Kayhan, sektörün yapısal dönüşümüne katkı sağlayacak projelere odaklanıldığını belirtti:
- Damızlık düve projeleri: Uygun altyapıya sahip işletmelere uzun vadeli, sübvansiyonlu destek sağlanması.
- Küçükbaş hayvancılık: Doğu Anadolu’daki mera alanlarının daha verimli kullanılması ve küçükbaş hayvan popülasyonunun artırılması.
- Verimliliğin artırılması: Profesyonel işletme yönetimiyle hem kalite hem de kayıpların önlenmesi hedefleniyor.
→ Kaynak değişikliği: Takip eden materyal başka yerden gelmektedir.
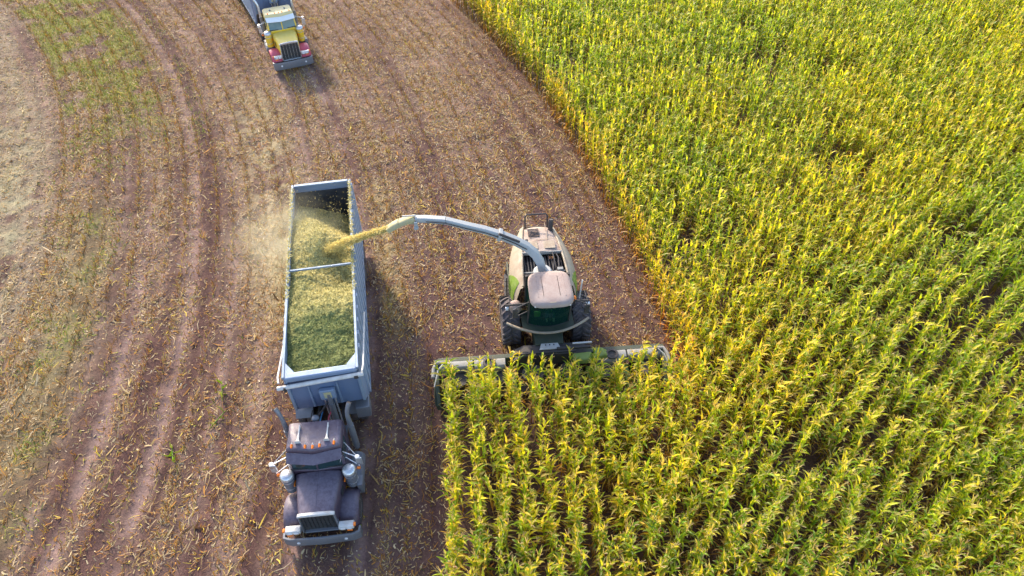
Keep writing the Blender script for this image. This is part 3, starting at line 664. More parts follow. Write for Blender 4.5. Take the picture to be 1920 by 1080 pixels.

Kayhan, süt sığırcılığında kısa vadeli çözümlerle elde edilen kazanımların politikalardaki istikrarsızlık nedeniyle sürdürülemediğini ifade etti:
“Biz süt sığırcılığına süt pazar bularak büyüttüğümüzde et tarafında ciddi bir rahatlama yaşarız ve biz bunu gerçekleştirdik. Süt ürünlerine bir ihracat desteği çıkardık. Kısa vadede sektör dış pazarlara girdi, rahatlama sağlandı. Ancak tanıtım süreci yaşanırken politikalar değişti ve bu sübvansiyonlar kaldırıldı. Tekrar iç pazara döndük.”
Salonda bulunanların sorularına da yanıt veren Mustafa Kayhan, hem üreticilerin hem de sektör temsilcilerinin dile getirdiği endişelere açıklık getirdi. Kayhan, ithalatın yerel üretim üzerindeki olumsuz etkilerine yönelik bir soruya şu yanıtı verdi:
“İthal hayvan getirerek kısa vadede arzı artırabiliriz, ancak bu kırsal kesimdeki üretimi küçültüyor. Uzun vadede bu yöntem sürdürülebilir değil. Yerli üretimi artırmaya ve iç pazarı desteklemeye odaklanmalıyız.”
Regülasyon politikalarıyla ilgili bir başka soruya da Kayhan şu açıklamayı yaptı:
“Fiyatlar düşerse alım yaparak piyasayı destekleyebilecek güçteyiz. Fiyatlar yükselirse arzı artırarak dengeyi sağlıyoruz. Bu süreçte hem üreticiyi hem de tüketiciyi gözetmek temel prensibimizdir.”
Son olarak süt ve süt ürünleri ihracatıyla ilgili bir soru üzerine Kayhan, dış pazarlara açılım sürecine dikkat çekerek şunları söyledi:
“Üretim fazlası olan dönemlerde süt tozu ihracatını destekledik. Ancak bu tür politikaların istikrarlı bir şekilde devam etmesi gerekiyor. Sektörde dengeli büyüme modelini benimsemeliyiz.”
Mustafa Kayhan, ithalat bağımlılığından kurtulmanın ve yerel üretimi artırmanın Türkiye hayvancılık sektöründeki riskleri minimize edeceğini belirtti. “Bu milli bir meseledir. Üretici, sanayici ve kamu, bu sorumluluğu birlikte paylaşmalıdır” dedi.